— start —
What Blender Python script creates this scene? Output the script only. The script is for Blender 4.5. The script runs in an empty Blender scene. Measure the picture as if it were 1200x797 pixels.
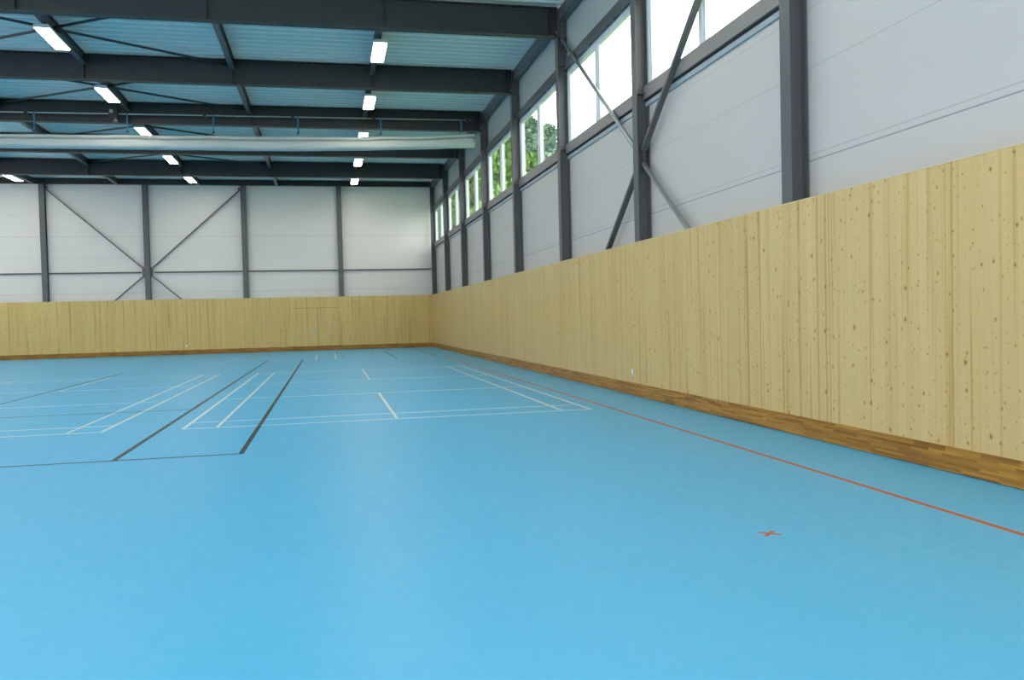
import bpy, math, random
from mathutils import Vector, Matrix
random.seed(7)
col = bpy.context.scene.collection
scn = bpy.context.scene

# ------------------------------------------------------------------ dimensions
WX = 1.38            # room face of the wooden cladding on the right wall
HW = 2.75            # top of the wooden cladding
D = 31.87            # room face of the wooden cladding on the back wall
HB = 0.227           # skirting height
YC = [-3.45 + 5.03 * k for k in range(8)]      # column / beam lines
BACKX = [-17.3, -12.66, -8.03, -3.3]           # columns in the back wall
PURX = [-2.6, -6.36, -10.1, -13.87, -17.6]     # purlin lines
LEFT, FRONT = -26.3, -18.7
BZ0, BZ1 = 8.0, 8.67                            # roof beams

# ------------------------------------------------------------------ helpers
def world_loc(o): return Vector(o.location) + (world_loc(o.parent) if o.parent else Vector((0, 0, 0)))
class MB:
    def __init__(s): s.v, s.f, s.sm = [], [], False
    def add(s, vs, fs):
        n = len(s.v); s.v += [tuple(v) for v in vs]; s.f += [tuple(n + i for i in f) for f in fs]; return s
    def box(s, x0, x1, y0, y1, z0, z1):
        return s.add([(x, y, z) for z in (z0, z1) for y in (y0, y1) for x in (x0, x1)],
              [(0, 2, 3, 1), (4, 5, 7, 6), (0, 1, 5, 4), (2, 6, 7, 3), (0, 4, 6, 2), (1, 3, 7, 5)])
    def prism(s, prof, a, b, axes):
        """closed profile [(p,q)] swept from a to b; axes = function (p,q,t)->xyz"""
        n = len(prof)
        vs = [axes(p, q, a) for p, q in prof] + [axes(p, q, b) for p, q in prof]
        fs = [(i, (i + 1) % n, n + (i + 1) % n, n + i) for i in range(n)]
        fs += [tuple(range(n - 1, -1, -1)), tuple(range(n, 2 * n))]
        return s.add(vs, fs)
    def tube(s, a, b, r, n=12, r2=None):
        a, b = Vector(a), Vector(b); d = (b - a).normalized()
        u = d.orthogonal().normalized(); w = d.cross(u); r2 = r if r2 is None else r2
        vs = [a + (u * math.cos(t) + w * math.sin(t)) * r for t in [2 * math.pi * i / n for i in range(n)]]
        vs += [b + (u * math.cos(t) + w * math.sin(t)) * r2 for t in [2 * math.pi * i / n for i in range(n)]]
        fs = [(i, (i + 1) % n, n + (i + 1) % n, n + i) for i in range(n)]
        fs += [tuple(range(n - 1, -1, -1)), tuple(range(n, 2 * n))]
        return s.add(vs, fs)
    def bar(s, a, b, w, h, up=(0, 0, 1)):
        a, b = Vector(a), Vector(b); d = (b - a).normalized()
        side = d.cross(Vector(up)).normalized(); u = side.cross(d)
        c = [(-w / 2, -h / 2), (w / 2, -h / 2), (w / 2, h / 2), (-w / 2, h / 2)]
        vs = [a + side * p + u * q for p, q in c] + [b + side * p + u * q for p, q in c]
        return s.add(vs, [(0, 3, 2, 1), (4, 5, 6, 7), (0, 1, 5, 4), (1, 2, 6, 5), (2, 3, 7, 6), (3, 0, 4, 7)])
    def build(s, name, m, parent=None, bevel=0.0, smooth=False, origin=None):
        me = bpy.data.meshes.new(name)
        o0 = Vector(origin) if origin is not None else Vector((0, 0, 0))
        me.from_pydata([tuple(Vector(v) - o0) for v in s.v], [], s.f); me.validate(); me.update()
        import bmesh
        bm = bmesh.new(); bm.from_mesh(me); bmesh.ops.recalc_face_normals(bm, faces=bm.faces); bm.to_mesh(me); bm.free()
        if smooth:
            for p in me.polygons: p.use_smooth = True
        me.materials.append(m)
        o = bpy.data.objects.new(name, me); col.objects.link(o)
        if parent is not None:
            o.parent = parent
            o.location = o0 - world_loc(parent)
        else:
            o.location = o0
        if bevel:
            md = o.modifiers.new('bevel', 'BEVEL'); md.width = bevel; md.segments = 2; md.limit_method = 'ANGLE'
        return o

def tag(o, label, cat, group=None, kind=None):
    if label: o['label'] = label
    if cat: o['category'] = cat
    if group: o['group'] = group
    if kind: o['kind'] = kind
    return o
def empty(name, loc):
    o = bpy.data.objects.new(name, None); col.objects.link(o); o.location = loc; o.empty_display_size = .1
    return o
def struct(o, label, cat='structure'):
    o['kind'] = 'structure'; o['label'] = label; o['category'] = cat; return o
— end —
= Task directions =
Print the data above verbatim from the first line through the line holding "BZ0, BZ1 = 8.0, 8.67", leaving every picture out.

= Output of the task =
What Blender Python script creates this scene? Output the script only. The script is for Blender 4.5. The script runs in an empty Blender scene. Measure the picture as if it were 1200x797 pixels.
import bpy, math, random
from mathutils import Vector, Matrix
random.seed(7)
col = bpy.context.scene.collection
scn = bpy.context.scene

# ------------------------------------------------------------------ dimensions
WX = 1.38            # room face of the wooden cladding on the right wall
HW = 2.75            # top of the wooden cladding
D = 31.87            # room face of the wooden cladding on the back wall
HB = 0.227           # skirting height
YC = [-3.45 + 5.03 * k for k in range(8)]      # column / beam lines
BACKX = [-17.3, -12.66, -8.03, -3.3]           # columns in the back wall
PURX = [-2.6, -6.36, -10.1, -13.87, -17.6]     # purlin lines
LEFT, FRONT = -26.3, -18.7
BZ0, BZ1 = 8.0, 8.67                            # roof beams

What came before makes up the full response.